## STATED EXERCISE
Could you give the data below again, exactly and completely?

## DATA SHOWN
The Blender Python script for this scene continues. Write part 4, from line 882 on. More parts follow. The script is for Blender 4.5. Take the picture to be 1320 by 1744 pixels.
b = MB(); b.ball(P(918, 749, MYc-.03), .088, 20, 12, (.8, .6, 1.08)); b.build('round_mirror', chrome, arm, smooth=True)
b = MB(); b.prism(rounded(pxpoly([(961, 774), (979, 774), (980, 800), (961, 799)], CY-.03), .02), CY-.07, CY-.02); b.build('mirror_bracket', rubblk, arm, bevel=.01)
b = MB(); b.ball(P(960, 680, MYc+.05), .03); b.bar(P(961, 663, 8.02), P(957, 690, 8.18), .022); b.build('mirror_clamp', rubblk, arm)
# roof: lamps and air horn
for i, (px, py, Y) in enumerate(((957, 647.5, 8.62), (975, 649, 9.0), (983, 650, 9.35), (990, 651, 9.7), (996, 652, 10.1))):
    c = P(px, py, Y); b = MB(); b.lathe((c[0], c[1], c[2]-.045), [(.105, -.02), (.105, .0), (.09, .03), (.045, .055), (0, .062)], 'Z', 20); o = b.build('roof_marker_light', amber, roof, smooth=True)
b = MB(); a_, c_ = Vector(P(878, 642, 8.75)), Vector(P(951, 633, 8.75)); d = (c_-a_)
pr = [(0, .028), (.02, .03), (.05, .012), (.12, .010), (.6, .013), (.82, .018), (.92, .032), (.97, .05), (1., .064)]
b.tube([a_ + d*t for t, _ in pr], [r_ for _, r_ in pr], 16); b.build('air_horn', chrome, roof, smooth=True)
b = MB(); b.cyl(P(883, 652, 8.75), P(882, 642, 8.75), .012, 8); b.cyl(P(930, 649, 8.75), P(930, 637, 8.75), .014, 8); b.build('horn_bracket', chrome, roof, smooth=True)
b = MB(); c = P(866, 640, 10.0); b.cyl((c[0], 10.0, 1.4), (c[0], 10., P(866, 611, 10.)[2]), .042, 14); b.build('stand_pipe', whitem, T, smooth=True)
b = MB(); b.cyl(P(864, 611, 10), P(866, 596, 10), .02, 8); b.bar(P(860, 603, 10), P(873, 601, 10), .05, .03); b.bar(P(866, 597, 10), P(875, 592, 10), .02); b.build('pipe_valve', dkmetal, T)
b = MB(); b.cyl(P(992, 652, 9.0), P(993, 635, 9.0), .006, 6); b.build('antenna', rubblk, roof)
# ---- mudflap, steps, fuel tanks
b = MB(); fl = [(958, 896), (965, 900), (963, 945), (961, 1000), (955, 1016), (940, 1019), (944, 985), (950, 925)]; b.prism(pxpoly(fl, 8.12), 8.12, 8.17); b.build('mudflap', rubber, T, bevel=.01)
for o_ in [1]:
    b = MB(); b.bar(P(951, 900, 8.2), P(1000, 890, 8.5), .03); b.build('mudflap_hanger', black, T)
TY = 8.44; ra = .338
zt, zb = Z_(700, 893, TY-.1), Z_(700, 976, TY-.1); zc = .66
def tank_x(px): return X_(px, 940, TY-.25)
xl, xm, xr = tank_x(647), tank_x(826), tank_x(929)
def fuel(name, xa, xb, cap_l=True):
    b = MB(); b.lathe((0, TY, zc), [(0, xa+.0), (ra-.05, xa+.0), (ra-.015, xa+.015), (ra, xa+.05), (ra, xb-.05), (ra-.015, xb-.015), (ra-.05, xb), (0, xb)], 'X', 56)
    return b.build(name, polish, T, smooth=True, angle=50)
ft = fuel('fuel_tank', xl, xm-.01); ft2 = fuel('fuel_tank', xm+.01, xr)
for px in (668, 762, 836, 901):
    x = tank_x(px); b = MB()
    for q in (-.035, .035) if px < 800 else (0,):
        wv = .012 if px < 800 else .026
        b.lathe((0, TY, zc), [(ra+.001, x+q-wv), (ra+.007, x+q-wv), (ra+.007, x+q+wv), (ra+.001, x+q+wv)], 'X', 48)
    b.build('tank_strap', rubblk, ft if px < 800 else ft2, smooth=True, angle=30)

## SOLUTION
The Blender Python script for this scene continues. Write part 4, from line 882 on. More parts follow. The script is for Blender 4.5. Take the picture to be 1320 by 1744 pixels.
b = MB(); b.ball(P(918, 749, MYc-.03), .088, 20, 12, (.8, .6, 1.08)); b.build('round_mirror', chrome, arm, smooth=True)
b = MB(); b.prism(rounded(pxpoly([(961, 774), (979, 774), (980, 800), (961, 799)], CY-.03), .02), CY-.07, CY-.02); b.build('mirror_bracket', rubblk, arm, bevel=.01)
b = MB(); b.ball(P(960, 680, MYc+.05), .03); b.bar(P(961, 663, 8.02), P(957, 690, 8.18), .022); b.build('mirror_clamp', rubblk, arm)
# roof: lamps and air horn
for i, (px, py, Y) in enumerate(((957, 647.5, 8.62), (975, 649, 9.0), (983, 650, 9.35), (990, 651, 9.7), (996, 652, 10.1))):
    c = P(px, py, Y); b = MB(); b.lathe((c[0], c[1], c[2]-.045), [(.105, -.02), (.105, .0), (.09, .03), (.045, .055), (0, .062)], 'Z', 20); o = b.build('roof_marker_light', amber, roof, smooth=True)
b = MB(); a_, c_ = Vector(P(878, 642, 8.75)), Vector(P(951, 633, 8.75)); d = (c_-a_)
pr = [(0, .028), (.02, .03), (.05, .012), (.12, .010), (.6, .013), (.82, .018), (.92, .032), (.97, .05), (1., .064)]
b.tube([a_ + d*t for t, _ in pr], [r_ for _, r_ in pr], 16); b.build('air_horn', chrome, roof, smooth=True)
b = MB(); b.cyl(P(883, 652, 8.75), P(882, 642, 8.75), .012, 8); b.cyl(P(930, 649, 8.75), P(930, 637, 8.75), .014, 8); b.build('horn_bracket', chrome, roof, smooth=True)
b = MB(); c = P(866, 640, 10.0); b.cyl((c[0], 10.0, 1.4), (c[0], 10., P(866, 611, 10.)[2]), .042, 14); b.build('stand_pipe', whitem, T, smooth=True)
b = MB(); b.cyl(P(864, 611, 10), P(866, 596, 10), .02, 8); b.bar(P(860, 603, 10), P(873, 601, 10), .05, .03); b.bar(P(866, 597, 10), P(875, 592, 10), .02); b.build('pipe_valve', dkmetal, T)
b = MB(); b.cyl(P(992, 652, 9.0), P(993, 635, 9.0), .006, 6); b.build('antenna', rubblk, roof)
# ---- mudflap, steps, fuel tanks
b = MB(); fl = [(958, 896), (965, 900), (963, 945), (961, 1000), (955, 1016), (940, 1019), (944, 985), (950, 925)]; b.prism(pxpoly(fl, 8.12), 8.12, 8.17); b.build('mudflap', rubber, T, bevel=.01)
for o_ in [1]:
    b = MB(); b.bar(P(951, 900, 8.2), P(1000, 890, 8.5), .03); b.build('mudflap_hanger', black, T)
TY = 8.44; ra = .338
zt, zb = Z_(700, 893, TY-.1), Z_(700, 976, TY-.1); zc = .66
def tank_x(px): return X_(px, 940, TY-.25)
xl, xm, xr = tank_x(647), tank_x(826), tank_x(929)
def fuel(name, xa, xb, cap_l=True):
    b = MB(); b.lathe((0, TY, zc), [(0, xa+.0), (ra-.05, xa+.0), (ra-.015, xa+.015), (ra, xa+.05), (ra, xb-.05), (ra-.015, xb-.015), (ra-.05, xb), (0, xb)], 'X', 56)
    return b.build(name, polish, T, smooth=True, angle=50)
ft = fuel('fuel_tank', xl, xm-.01); ft2 = fuel('fuel_tank', xm+.01, xr)
for px in (668, 762, 836, 901):
    x = tank_x(px); b = MB()
    for q in (-.035, .035) if px < 800 else (0,):
        wv = .012 if px < 800 else .026
        b.lathe((0, TY, zc), [(ra+.001, x+q-wv), (ra+.007, x+q-wv), (ra+.007, x+q+wv), (ra+.001, x+q+wv)], 'X', 48)
    b.build('tank_strap', rubblk, ft if px < 800 else ft2, smooth=True, angle=30)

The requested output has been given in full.